José Herrera è determinato a non lasciare nulla di intentato: “In tutta la mia esperienza come avvocato penalista, non ho mai visto un caso che si sia protratto per così tanto tempo. È inaccettabile e sono fermamente convinto che in casi del genere lo Stato dovrebbe intervenire – tramite il Presidente – per rimediare all’ingiustizia per motivi umanitari.”

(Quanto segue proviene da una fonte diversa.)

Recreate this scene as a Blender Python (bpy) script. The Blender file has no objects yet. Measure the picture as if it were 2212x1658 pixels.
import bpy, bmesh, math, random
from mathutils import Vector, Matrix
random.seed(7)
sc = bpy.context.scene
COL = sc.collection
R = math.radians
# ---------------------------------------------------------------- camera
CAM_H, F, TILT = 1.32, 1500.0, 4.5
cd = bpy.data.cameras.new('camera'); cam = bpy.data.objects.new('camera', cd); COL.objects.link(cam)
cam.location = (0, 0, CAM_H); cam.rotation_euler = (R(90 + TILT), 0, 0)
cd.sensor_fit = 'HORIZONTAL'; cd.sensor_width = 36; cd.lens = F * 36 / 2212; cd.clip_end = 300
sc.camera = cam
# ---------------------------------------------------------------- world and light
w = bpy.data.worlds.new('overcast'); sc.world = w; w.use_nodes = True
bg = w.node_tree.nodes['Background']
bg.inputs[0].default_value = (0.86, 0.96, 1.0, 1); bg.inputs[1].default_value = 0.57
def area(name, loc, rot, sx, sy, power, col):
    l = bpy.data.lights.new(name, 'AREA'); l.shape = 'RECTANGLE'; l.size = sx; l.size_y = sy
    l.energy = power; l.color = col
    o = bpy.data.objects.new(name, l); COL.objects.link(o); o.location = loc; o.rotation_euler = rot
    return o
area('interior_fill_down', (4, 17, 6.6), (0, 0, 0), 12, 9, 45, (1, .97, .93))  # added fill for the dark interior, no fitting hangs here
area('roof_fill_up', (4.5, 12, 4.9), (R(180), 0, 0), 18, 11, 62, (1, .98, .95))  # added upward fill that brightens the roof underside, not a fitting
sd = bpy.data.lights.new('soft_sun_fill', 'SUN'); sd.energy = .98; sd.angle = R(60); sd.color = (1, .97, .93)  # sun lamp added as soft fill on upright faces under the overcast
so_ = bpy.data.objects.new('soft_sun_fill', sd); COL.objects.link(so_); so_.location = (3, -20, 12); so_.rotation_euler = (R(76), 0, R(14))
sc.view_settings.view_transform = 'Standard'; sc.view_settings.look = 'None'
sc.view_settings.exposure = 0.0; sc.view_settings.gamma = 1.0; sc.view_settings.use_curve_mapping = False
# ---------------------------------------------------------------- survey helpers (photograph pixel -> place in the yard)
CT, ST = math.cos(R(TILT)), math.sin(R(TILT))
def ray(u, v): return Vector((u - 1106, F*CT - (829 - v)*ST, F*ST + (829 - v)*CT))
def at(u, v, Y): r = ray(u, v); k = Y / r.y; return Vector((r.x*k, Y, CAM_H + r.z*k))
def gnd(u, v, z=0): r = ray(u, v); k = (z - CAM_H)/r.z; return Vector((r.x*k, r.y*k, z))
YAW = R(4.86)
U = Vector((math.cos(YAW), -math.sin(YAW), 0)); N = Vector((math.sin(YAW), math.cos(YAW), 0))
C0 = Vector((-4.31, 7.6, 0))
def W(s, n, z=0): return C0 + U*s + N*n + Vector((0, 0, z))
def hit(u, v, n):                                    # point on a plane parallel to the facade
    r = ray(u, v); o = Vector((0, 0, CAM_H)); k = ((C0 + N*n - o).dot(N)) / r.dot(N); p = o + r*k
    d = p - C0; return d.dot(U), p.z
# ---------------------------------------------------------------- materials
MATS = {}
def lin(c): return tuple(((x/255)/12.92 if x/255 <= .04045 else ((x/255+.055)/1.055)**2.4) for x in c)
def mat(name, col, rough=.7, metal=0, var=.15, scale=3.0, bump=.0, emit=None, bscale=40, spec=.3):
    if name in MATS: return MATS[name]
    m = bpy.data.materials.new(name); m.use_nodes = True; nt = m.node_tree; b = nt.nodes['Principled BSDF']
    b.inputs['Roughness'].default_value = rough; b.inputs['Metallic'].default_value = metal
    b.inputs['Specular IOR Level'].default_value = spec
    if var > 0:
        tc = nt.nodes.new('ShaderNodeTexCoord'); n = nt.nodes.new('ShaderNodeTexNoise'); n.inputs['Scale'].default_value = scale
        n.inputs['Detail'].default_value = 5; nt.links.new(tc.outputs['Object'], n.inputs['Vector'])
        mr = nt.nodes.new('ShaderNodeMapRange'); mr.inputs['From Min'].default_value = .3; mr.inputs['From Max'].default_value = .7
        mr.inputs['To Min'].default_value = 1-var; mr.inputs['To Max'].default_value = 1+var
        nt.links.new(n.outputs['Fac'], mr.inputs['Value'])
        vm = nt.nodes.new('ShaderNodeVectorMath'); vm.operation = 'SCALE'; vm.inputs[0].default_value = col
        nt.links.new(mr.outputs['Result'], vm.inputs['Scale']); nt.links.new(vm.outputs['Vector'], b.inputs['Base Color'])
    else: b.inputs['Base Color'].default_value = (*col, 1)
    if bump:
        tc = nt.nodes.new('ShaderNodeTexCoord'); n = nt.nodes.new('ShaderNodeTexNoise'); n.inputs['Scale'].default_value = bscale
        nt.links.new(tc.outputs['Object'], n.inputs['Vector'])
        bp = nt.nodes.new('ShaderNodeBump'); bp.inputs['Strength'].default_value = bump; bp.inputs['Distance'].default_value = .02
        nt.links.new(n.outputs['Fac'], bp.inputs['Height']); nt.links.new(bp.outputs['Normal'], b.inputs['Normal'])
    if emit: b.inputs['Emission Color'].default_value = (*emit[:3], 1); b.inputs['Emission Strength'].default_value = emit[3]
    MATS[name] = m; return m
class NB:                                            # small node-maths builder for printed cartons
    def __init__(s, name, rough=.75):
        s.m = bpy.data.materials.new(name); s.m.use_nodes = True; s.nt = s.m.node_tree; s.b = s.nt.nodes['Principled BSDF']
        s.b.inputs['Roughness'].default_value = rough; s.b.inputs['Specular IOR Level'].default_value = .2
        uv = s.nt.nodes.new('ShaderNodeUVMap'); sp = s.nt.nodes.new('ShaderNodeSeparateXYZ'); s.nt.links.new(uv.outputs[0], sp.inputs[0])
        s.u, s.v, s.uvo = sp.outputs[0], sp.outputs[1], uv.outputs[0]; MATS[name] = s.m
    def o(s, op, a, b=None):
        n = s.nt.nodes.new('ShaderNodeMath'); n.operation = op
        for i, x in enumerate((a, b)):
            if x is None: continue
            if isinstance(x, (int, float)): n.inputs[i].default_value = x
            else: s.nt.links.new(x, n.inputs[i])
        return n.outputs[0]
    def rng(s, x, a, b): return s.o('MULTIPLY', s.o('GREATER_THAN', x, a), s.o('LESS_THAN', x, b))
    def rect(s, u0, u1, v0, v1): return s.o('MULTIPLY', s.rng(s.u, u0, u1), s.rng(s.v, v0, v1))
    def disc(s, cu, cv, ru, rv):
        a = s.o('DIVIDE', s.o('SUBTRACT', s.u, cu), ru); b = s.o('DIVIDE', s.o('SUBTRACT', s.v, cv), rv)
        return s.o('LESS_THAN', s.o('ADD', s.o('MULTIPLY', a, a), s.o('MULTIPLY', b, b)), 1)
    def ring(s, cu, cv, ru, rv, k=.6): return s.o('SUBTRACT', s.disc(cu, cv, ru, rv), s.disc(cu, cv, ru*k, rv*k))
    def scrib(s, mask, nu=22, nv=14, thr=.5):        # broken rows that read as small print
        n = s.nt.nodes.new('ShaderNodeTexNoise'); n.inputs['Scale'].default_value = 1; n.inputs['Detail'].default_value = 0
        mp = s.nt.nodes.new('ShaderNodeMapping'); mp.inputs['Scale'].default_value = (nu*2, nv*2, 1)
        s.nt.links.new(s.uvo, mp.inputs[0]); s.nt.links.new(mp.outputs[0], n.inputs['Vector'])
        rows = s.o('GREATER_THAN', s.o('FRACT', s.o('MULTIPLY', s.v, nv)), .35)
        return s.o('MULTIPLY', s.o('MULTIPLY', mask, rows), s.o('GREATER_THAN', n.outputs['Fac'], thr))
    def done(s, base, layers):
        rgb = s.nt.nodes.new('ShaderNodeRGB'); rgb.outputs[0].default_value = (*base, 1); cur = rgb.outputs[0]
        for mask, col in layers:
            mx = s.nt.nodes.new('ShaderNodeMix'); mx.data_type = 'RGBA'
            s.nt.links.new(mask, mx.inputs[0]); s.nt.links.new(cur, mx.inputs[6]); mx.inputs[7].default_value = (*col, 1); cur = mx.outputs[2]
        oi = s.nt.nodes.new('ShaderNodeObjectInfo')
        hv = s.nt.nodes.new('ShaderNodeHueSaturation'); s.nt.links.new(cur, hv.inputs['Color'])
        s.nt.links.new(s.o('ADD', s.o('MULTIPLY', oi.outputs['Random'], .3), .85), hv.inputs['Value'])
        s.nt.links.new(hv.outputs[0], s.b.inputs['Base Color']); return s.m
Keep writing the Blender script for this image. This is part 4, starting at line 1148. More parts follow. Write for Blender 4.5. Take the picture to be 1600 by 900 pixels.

La situazione di Pavia è resa ancora più drammatica dalla sua condizione di salute. Mentre era in carcere il mese scorso, ha dovuto essere trasferito in ospedale per un intervento chirurgico per trattare il cancro alla pelle. Ora, ha chiesto alla commissione per le remissioni della prigione di considerare la riduzione della sua pena per motivi umanitari. La sua famiglia, preoccupata e impotente, ha contattato il ministro della Giustizia, Jonathan Attard, che, a quanto riferito, si è mostrato “molto comprensivo ed empatico.”